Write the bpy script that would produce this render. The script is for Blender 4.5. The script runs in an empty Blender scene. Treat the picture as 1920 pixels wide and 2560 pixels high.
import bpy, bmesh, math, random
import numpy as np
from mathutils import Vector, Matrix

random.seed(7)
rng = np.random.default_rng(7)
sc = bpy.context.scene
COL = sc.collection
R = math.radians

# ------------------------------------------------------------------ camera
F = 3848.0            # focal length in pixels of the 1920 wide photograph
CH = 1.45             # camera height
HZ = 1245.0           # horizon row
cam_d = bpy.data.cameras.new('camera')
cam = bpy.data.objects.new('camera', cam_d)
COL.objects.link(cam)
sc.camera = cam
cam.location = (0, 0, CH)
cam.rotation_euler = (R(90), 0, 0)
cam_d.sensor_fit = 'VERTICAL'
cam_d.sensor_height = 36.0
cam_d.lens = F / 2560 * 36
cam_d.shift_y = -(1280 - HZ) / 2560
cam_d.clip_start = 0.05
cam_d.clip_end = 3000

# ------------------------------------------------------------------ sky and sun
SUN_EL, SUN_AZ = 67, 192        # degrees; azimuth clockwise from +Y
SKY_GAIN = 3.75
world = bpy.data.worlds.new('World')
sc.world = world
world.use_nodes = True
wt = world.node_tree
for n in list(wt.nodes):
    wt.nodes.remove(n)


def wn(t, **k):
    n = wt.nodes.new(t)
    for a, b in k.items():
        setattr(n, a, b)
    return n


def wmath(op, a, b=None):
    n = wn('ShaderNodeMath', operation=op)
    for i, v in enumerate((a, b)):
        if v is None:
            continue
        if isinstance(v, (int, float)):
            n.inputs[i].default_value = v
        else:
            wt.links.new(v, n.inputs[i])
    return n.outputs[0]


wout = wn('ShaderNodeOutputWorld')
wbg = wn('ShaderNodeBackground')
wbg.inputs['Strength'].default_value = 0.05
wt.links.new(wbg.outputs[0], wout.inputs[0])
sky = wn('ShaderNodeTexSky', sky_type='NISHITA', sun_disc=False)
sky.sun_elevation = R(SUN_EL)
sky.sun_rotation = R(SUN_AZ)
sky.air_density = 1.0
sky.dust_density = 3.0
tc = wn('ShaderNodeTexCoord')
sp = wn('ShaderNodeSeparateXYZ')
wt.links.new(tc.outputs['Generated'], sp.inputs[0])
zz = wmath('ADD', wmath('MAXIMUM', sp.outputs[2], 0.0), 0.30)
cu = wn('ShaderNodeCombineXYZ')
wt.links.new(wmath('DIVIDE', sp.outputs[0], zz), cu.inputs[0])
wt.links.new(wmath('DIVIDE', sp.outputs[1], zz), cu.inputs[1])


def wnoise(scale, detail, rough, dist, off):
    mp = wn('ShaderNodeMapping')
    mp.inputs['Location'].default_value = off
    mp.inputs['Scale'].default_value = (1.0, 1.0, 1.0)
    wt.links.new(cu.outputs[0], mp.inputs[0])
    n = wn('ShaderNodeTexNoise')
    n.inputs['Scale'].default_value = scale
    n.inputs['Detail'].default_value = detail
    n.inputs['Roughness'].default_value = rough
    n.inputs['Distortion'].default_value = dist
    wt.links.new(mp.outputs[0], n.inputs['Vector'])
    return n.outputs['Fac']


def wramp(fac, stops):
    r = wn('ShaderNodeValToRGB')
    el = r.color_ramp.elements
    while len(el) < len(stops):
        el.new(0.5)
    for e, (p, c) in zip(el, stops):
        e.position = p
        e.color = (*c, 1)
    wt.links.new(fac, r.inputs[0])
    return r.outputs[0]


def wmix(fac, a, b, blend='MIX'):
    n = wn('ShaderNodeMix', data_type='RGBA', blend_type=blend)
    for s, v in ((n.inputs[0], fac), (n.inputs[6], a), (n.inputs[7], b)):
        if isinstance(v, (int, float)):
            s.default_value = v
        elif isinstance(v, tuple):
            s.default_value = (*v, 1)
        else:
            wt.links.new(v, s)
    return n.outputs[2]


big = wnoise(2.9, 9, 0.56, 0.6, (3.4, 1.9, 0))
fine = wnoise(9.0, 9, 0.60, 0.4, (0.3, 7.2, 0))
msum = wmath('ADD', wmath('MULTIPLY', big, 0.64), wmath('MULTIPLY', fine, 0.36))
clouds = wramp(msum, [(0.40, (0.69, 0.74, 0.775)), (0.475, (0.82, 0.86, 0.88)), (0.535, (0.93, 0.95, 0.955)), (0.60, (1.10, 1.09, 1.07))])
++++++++
# STATED EXERCISE
Exactly repeat the lines above, from the opening line through the one with "return n.outputs[0]", and include nothing else.

# EXERCISE SOLUTION
Write the bpy script that would produce this render. The script is for Blender 4.5. The script runs in an empty Blender scene. Treat the picture as 1920 pixels wide and 2560 pixels high.
import bpy, bmesh, math, random
import numpy as np
from mathutils import Vector, Matrix

random.seed(7)
rng = np.random.default_rng(7)
sc = bpy.context.scene
COL = sc.collection
R = math.radians

# ------------------------------------------------------------------ camera
F = 3848.0            # focal length in pixels of the 1920 wide photograph
CH = 1.45             # camera height
HZ = 1245.0           # horizon row
cam_d = bpy.data.cameras.new('camera')
cam = bpy.data.objects.new('camera', cam_d)
COL.objects.link(cam)
sc.camera = cam
cam.location = (0, 0, CH)
cam.rotation_euler = (R(90), 0, 0)
cam_d.sensor_fit = 'VERTICAL'
cam_d.sensor_height = 36.0
cam_d.lens = F / 2560 * 36
cam_d.shift_y = -(1280 - HZ) / 2560
cam_d.clip_start = 0.05
cam_d.clip_end = 3000

# ------------------------------------------------------------------ sky and sun
SUN_EL, SUN_AZ = 67, 192        # degrees; azimuth clockwise from +Y
SKY_GAIN = 3.75
world = bpy.data.worlds.new('World')
sc.world = world
world.use_nodes = True
wt = world.node_tree
for n in list(wt.nodes):
    wt.nodes.remove(n)


def wn(t, **k):
    n = wt.nodes.new(t)
    for a, b in k.items():
        setattr(n, a, b)
    return n


def wmath(op, a, b=None):
    n = wn('ShaderNodeMath', operation=op)
    for i, v in enumerate((a, b)):
        if v is None:
            continue
        if isinstance(v, (int, float)):
            n.inputs[i].default_value = v
        else:
            wt.links.new(v, n.inputs[i])
    return n.outputs[0]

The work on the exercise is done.